Transient Mixed Convection Coupled with Surface Radiation inside a Square Cavity with Different Configurations - A Critical Study

Abstract

The conjugate heat transfer within differentially heated enclosure in presence of surface radiation is a complex phenomenon, which has become a research topic because of its practical relevance. The flow and heat transfer depends on the orientation of source of buoyancy and shear force. Buoyancy driven flow depends on the terminal temperature difference between the walls and its orientation. Similarly, the shear driven flow depends on the wall movement and its direction.
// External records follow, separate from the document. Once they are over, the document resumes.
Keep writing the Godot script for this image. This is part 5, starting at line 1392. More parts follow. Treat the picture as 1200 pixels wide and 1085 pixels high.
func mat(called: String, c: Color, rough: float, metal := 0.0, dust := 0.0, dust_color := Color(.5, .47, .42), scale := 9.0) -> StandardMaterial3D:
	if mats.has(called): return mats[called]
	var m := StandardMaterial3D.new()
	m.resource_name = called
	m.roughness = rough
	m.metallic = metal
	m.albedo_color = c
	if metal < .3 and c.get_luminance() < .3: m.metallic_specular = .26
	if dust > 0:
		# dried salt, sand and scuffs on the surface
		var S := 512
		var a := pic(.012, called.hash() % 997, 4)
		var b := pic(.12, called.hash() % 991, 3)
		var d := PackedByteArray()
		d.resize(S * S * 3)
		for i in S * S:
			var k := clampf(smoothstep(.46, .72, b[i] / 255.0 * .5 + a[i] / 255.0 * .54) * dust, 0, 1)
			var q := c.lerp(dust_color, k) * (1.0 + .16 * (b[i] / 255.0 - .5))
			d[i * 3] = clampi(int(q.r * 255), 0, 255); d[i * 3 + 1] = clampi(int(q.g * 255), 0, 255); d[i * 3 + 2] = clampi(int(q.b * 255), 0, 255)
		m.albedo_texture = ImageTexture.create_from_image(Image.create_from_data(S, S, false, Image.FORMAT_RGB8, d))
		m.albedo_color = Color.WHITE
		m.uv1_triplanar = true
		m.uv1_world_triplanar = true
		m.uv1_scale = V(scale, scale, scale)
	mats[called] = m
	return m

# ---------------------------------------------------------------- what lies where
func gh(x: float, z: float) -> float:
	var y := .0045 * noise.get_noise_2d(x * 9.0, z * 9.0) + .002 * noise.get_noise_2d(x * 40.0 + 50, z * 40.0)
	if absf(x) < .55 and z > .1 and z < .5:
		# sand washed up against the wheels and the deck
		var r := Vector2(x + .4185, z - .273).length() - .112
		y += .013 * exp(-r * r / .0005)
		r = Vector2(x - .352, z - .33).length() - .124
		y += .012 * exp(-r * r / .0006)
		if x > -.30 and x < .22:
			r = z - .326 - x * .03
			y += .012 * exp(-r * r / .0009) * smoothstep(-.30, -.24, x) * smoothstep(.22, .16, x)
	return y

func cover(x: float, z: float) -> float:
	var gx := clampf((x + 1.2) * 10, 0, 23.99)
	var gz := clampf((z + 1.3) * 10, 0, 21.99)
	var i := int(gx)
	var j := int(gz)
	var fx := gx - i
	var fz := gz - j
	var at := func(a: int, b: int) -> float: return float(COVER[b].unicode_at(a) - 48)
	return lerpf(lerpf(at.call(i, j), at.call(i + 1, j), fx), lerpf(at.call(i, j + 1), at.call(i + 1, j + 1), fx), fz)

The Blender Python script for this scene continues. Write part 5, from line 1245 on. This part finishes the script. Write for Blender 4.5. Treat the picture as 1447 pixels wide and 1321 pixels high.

The interaction between the shear induced flow with the buoyancy induced flow caused due to different orientation of differential heating of walls in presence of surface radiation is studied in the present article. The governing equations of mass, momentum and energy are solved using modified MAC method. The unsteady flow and heat transfer characteristics significantly vary with the magnitude of velocity and the direction of wall movement. The relative importance of different influencing parameters such as Rayleigh number (Ra), emissivity (ε) and Richardson number (Ri) has been analyzed in the present study. It is noticed that direction of wall movement and Rayleigh number affect both steady and unsteady flow patterns and heat transport processes in the cavity. Presence of surface radiation significantly changes the flow structures in case of vertical wall movement compared to horizontal wall movement for bottom heated cavity. Period of transience for shear dominated regimes (Ri << 1) is less compared to buoyancy dominated regimes (Ri >> 1). This study finds its application in industrial convection ovens and uninterrupted-flow in bakery systems, in food processing industries.